PROBLEM DESCRIPTION - Copy out the data below as written; omit any images.

<<<<

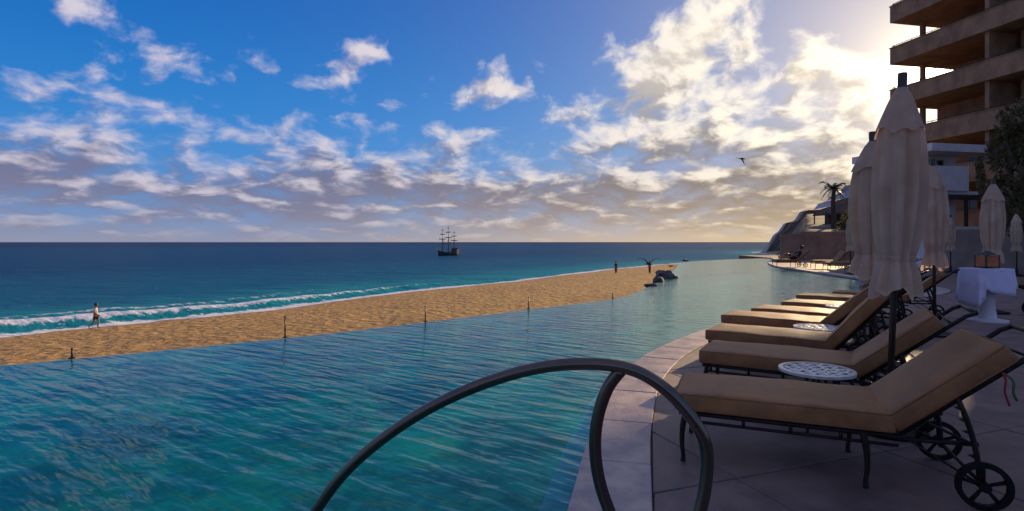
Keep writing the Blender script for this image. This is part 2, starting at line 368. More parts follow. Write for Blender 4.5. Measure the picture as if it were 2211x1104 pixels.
# ------------------------------------------------------------------ sea
def sea_material():
    m = bpy.data.materials.new('sea_water'); m.use_nodes = True; n = NT(m.node_tree); p = n.n['Principled BSDF']
    geo = n.add('ShaderNodeNewGeometry'); pos = geo.outputs['Position']
    at_ = n.add('ShaderNodeAttribute', attribute_name='off'); off = at_.outputs['Fac']         # metres offshore
    nz = n.noise(n.v('MULTIPLY', pos, (.03, .14, 0)), 1.0, 8, 0.68)
    o2 = n.m('ADD', off, n.m('MULTIPLY', n.m('SUBTRACT', nz, .5), n.m('ADD', n.m('MULTIPLY', off, 1.9), 3)))
    c = n.mix(n.ss(o2, 0, 30), (0.010, 0.270, 0.300), (0.001, 0.120, 0.210))
    c = n.mix(n.ss(o2, 15, 120), c, (0.000, 0.062, 0.150))
    c = n.mix(n.ss(o2, 150, 1500), c, (0.001, 0.022, 0.082))
    fz = n.noise(n.v('MULTIPLY', pos, (1.0, 1.0, 0)), 1.6, 7, 0.65, .6)
    lace = n.noise(n.v('MULTIPLY', pos, (.35, .35, 0)), 1.0, 5, 0.6)
    foam1 = n.ss(n.m('SUBTRACT', n.m('ADD', fz, n.m('MULTIPLY', lace, .7)), n.ss(off, 0.3, 2.8, 0.30, 1.05, 'LINEAR')), 0.0, 0.12)
    at2 = n.add('ShaderNodeAttribute', attribute_name='crest')
    foam2 = n.m('MULTIPLY', n.ss(n.m('ADD', at2.outputs['Fac'], n.m('MULTIPLY', n.m('SUBTRACT', fz, .5), 1.6)), 0.45, 0.75), n.ss(off, 8, 22, 1, 0))
    foam = n.m('MAXIMUM', foam1, foam2)
    b = n.add('ShaderNodeBump'); b.inputs['Strength'].default_value = 1.0; b.inputs['Distance'].default_value = 0.55
    h = n.m('ADD', n.noise(n.v('MULTIPLY', pos, (.35, .75, 0)), 1.0, 7, 0.62), n.m('MULTIPLY', n.noise(n.v('MULTIPLY', pos, (.06, .16, 0)), 1.0, 4, .5), 1.5))
    n.put(b.inputs['Height'], h); n.n.remove(p)
    df = n.add('ShaderNodeBsdfDiffuse'); n.put(df.inputs[0], n.mix(foam, c, (0.80, 0.80, 0.82))); n.l.new(b.outputs[0], df.inputs['Normal'])
    gl = n.add('ShaderNodeBsdfGlossy'); gl.inputs['Roughness'].default_value = .22; n.l.new(b.outputs[0], gl.inputs['Normal'])
    cth = n.m('ABSOLUTE', n.v('DOT_PRODUCT', geo.outputs['Incoming'], b.outputs[0]))
    fres = n.m('MULTIPLY_ADD', n.m('POWER', n.m('SUBTRACT', 1.0, cth, clamp=True), 4.0), .22, .02)    # a rough sea never reaches full grazing reflection
    fres = n.m('MULTIPLY', fres, n.m('SUBTRACT', 1.0, foam))
    mx = n.add('ShaderNodeMixShader'); n.l.new(fres, mx.inputs[0]); n.l.new(df.outputs[0], mx.inputs[1]); n.l.new(gl.outputs[0], mx.inputs[2])
    n.l.new(mx.outputs[0], n.n['Material Output'].inputs[0])
    return m
azs = np.radians(np.linspace(-80, 70, 420)); ds = np.concatenate([np.geomspace(18, 400, 330), np.geomspace(410, 90000, 90)])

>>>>

TASK RESULT -
Keep writing the Blender script for this image. This is part 2, starting at line 368. More parts follow. Write for Blender 4.5. Measure the picture as if it were 2211x1104 pixels.
# ------------------------------------------------------------------ sea
def sea_material():
    m = bpy.data.materials.new('sea_water'); m.use_nodes = True; n = NT(m.node_tree); p = n.n['Principled BSDF']
    geo = n.add('ShaderNodeNewGeometry'); pos = geo.outputs['Position']
    at_ = n.add('ShaderNodeAttribute', attribute_name='off'); off = at_.outputs['Fac']         # metres offshore
    nz = n.noise(n.v('MULTIPLY', pos, (.03, .14, 0)), 1.0, 8, 0.68)
    o2 = n.m('ADD', off, n.m('MULTIPLY', n.m('SUBTRACT', nz, .5), n.m('ADD', n.m('MULTIPLY', off, 1.9), 3)))
    c = n.mix(n.ss(o2, 0, 30), (0.010, 0.270, 0.300), (0.001, 0.120, 0.210))
    c = n.mix(n.ss(o2, 15, 120), c, (0.000, 0.062, 0.150))
    c = n.mix(n.ss(o2, 150, 1500), c, (0.001, 0.022, 0.082))
    fz = n.noise(n.v('MULTIPLY', pos, (1.0, 1.0, 0)), 1.6, 7, 0.65, .6)
    lace = n.noise(n.v('MULTIPLY', pos, (.35, .35, 0)), 1.0, 5, 0.6)
    foam1 = n.ss(n.m('SUBTRACT', n.m('ADD', fz, n.m('MULTIPLY', lace, .7)), n.ss(off, 0.3, 2.8, 0.30, 1.05, 'LINEAR')), 0.0, 0.12)
    at2 = n.add('ShaderNodeAttribute', attribute_name='crest')
    foam2 = n.m('MULTIPLY', n.ss(n.m('ADD', at2.outputs['Fac'], n.m('MULTIPLY', n.m('SUBTRACT', fz, .5), 1.6)), 0.45, 0.75), n.ss(off, 8, 22, 1, 0))
    foam = n.m('MAXIMUM', foam1, foam2)
    b = n.add('ShaderNodeBump'); b.inputs['Strength'].default_value = 1.0; b.inputs['Distance'].default_value = 0.55
    h = n.m('ADD', n.noise(n.v('MULTIPLY', pos, (.35, .75, 0)), 1.0, 7, 0.62), n.m('MULTIPLY', n.noise(n.v('MULTIPLY', pos, (.06, .16, 0)), 1.0, 4, .5), 1.5))
    n.put(b.inputs['Height'], h); n.n.remove(p)
    df = n.add('ShaderNodeBsdfDiffuse'); n.put(df.inputs[0], n.mix(foam, c, (0.80, 0.80, 0.82))); n.l.new(b.outputs[0], df.inputs['Normal'])
    gl = n.add('ShaderNodeBsdfGlossy'); gl.inputs['Roughness'].default_value = .22; n.l.new(b.outputs[0], gl.inputs['Normal'])
    cth = n.m('ABSOLUTE', n.v('DOT_PRODUCT', geo.outputs['Incoming'], b.outputs[0]))
    fres = n.m('MULTIPLY_ADD', n.m('POWER', n.m('SUBTRACT', 1.0, cth, clamp=True), 4.0), .22, .02)    # a rough sea never reaches full grazing reflection
    fres = n.m('MULTIPLY', fres, n.m('SUBTRACT', 1.0, foam))
    mx = n.add('ShaderNodeMixShader'); n.l.new(fres, mx.inputs[0]); n.l.new(df.outputs[0], mx.inputs[1]); n.l.new(gl.outputs[0], mx.inputs[2])
    n.l.new(mx.outputs[0], n.n['Material Output'].inputs[0])
    return m
azs = np.radians(np.linspace(-80, 70, 420)); ds = np.concatenate([np.geomspace(18, 400, 330), np.geomspace(410, 90000, 90)])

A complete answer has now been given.